Il est courant de voir dans d’autres représentations de la Dormition, un homme voulant profaner la scène, mais un ange lui coupe les mains. C’est la fête d’un grand mystère et personne ne doit intervenir.

Le lit mortuaire est drapé de rouge : il faut se rappeler que cette couleur symbolise souvent la présence et/ou l’action de l’Esprit Saint. Marie repose sur un drap blanc, les mains croisées. Elle porte son manteau pourpre, couleur royale, sur lequel on voit les étoiles qui symbolisent sa virginité perpétuelle. « Tu gardas la virginité et dans ta dormition… » (Tropaire de la fête).

Dormition

Au centre, derrière, une mandorle sombre qui pourrait symboliser le gouffre de la mort, d’où le Christ se tient majestueux, tenant l’âme de sa mère représentée en un enfant emmaillotté comme un nouveau-né. Au-dessus, le tableau est complété par deux chérubins les ailes entremêlées.

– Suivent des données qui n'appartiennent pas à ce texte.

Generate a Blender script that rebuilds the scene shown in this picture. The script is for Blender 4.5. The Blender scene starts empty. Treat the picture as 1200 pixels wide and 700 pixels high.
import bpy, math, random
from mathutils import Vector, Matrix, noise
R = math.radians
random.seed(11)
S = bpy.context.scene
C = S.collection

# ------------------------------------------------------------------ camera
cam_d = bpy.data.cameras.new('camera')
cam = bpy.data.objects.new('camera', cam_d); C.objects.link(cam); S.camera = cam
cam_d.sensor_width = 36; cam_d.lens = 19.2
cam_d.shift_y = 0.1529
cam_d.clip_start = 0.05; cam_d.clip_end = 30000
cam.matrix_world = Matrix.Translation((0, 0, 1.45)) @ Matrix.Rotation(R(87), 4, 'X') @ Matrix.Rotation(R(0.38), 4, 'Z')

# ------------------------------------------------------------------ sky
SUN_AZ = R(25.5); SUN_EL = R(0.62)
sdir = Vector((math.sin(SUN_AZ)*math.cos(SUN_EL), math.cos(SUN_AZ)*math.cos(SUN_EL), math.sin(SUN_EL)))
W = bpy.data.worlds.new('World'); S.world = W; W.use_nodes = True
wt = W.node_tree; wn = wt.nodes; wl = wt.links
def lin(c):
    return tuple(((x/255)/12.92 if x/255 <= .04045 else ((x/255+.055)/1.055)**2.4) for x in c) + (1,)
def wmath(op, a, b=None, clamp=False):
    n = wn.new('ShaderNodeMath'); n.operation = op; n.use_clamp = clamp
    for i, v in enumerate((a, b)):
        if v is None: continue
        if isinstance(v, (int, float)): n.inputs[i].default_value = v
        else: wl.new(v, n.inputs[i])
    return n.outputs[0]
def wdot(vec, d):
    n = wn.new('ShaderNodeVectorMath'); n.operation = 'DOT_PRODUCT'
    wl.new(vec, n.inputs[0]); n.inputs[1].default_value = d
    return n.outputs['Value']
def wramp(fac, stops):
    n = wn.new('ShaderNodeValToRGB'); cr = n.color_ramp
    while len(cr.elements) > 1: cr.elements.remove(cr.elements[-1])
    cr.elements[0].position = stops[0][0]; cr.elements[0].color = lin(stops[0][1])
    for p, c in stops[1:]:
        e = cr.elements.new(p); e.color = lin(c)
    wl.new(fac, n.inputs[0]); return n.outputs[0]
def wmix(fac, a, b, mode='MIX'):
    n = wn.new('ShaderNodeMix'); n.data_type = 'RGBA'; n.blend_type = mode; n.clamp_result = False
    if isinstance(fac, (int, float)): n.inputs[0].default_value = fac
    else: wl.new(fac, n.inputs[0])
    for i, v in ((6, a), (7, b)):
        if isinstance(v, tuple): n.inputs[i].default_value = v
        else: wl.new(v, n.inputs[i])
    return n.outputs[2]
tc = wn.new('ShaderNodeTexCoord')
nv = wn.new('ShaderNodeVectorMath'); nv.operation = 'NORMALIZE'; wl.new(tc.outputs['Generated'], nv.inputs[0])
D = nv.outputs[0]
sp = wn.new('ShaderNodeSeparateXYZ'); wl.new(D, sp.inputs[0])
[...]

Deux bâtiments se trouvent de chaque côté de l’icône. Celui de gauche symbolise le Temple de Jérusalem et celui de droite la maison de Marie.

Un peu de théologie : Dormition ou Assomption

L’Église orthodoxe rejette le dogme de l’Immaculé conception qui enlève à Marie une partie de sa nature humaine ayant été conçue sans le péché originel. C’est pourtant d’elle que Jésus a reçu son humanité. Selon l’orthodoxie, elle a dû passer par une vraie mort et sa résurrection est comprise comme celle promise à tous les hommes par Jésus. D’ailleurs selon Mgr Cristian Crisan, évêque de l’Église gréco-catholique roumaine, « cette icône est le signe de la limite ultime humaine ».

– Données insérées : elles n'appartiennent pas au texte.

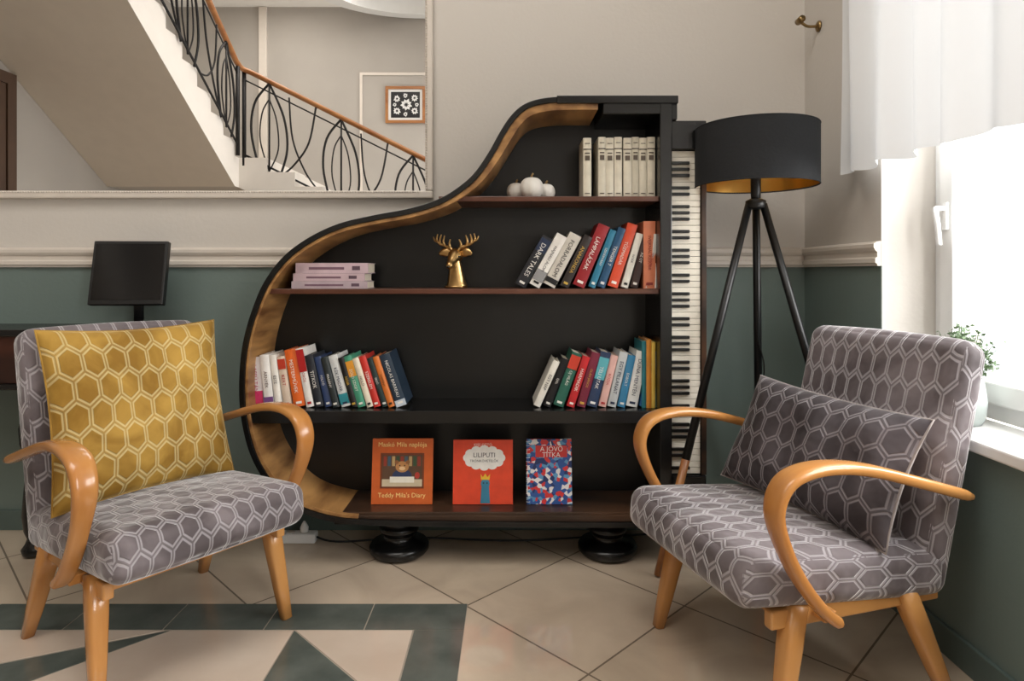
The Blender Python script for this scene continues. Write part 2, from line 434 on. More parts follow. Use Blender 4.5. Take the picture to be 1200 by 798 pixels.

Mais l’Église catholique ne parle pas de mort de Marie et son Assomption porte à croire qu’elle a été élevée avant de s’éteindre naturellement dans la mort. « Pour résumer, alors qu’en Orient orthodoxe, la Vierge représente l’humanité entière portant Dieu, la Théotokos, en Occident, naît et prend son essor l’image de l’« Immaculée Conception », accueillante mais née différente de toutes les autres femmes d’où le dogme qui suivit, celui de l’Assomption, passant complètement sous silence la Dormition (la mort de la vierge) « humaine » de la Mère de Dieu [4]. »

Pour conclure, malgré ce différend, le dogme selon lequel son corps aurait été élevé dans la gloire céleste, mort ou vivant, est reconnu et par les orthodoxes et par les catholiques. Depuis cette élévation, tous les chrétiens prient la Vierge pour qu’elle intercède auprès de son Fils en faveur de leurs demandes.

Luc Castonguay est iconographe et étudiant à la maîtrise en théologie à l’Université Laval (Québec).

[1] (s.a.) « 15 août : l’Assomption chez les catholiques, la Dormition chez les orthodoxes ».
[2] Cyrille Bradette, De l’image à la ressemblance, Wentwort, Monastère orthodoxe de la Mère de Dieu, 2012, p. 76.
[3] Mgr Cristian Crisan, « L’icône de la Dormition ».
[4] Hellenica, « Quelles différences entre religions orthodoxe et catholique ».